The oath-taking incident made waves in the former colony, where the topic of independence from China was once regarded as taboo, but has come to the fore since months of pro-democracy protests in 2014 failed to secure any concessions from Beijing.

The Xinhua news agency yesterday said that leaders of the National People’s Congress (NPC), China’s parliament, had begun to review a “draft interpretation” of part of Hong Kong’s Basic Law over the weekend.

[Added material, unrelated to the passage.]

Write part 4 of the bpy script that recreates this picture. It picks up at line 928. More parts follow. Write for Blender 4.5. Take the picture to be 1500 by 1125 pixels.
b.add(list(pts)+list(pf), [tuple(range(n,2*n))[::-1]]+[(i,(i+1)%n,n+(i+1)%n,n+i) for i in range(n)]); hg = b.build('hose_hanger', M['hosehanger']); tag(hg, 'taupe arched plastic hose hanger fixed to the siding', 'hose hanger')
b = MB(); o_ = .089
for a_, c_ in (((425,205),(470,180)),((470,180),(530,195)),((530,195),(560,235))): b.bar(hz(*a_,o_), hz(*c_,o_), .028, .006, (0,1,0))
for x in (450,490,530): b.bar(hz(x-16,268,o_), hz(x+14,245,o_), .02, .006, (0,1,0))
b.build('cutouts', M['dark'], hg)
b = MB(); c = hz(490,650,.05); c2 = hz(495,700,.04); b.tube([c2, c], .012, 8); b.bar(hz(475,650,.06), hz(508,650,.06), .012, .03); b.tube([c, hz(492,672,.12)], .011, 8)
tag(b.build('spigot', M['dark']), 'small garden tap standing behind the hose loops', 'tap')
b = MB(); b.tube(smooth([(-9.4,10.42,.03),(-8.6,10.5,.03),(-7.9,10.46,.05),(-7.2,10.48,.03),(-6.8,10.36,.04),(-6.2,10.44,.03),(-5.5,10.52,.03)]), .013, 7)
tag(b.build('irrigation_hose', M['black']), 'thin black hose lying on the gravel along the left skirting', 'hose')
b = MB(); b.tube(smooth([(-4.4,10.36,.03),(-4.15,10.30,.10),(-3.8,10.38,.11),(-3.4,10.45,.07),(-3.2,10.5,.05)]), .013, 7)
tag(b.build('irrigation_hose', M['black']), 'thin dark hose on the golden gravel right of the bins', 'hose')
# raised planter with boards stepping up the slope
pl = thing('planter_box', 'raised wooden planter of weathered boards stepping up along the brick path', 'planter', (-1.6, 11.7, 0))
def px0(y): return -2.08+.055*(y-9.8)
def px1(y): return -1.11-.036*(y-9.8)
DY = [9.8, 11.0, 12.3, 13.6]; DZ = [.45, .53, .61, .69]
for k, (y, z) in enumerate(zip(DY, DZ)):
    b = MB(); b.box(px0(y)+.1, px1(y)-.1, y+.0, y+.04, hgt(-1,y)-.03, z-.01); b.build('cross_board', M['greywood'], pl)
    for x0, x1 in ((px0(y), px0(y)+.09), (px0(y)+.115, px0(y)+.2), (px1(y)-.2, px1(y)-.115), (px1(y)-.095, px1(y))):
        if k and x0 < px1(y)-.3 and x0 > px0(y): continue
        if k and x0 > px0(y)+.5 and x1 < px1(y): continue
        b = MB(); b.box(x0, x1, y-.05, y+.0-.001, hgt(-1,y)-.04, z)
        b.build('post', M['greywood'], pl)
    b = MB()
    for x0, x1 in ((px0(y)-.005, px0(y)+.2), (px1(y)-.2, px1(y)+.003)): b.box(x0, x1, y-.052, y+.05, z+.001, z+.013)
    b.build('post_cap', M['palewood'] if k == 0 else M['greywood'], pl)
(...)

The article requires Hong Kong legislators and other officials to swear allegiance to “the Hong Kong Special Administrative Region of the People’s Republic of China” when assuming office.

The parliamentary meeting ends tomorrow, Xinhua said.

The People’s Daily editorial said calls for independence by the Hong Kong lawmakers-elect and others were an insult to China and a violation of the national constitution and the Basic Law.

Such action “seriously touches the bottom line of ‘one country, two systems,’ endangers national unity, territorial integrity and national security, jeopardizes the nation’s core interests and the basic interests of the majority of Hong Kong residents, and is vile in nature,” it said.

“The heart of the issue is that anyone who splits the nation or promotes ‘Hong Kong independence’ is directly violating the constitution, the Basic Law and related Hong Kong laws, and is unqualified to stand for election or hold public office provided for in the Basic Law,” the newspaper added.

An interpretation of the Basic Law by the NPC Standing Committee would be completely legal, “extremely timely, extremely necessary, of great importance and have far-reaching effect,” it said.

The NPC Standing Committee has interpreted the Basic Law four times since 1997, including once when neither the territory government nor its courts requested it.

After the abortive swearing-in of Yau and Leung, Hong Kong’s chief executive filed a lawsuit seeking an injunction to prevent another ceremony for them taking place.

Hong Kong’s High Court struck down that request, but approved a judicial review of the pair’s membership of the legislature.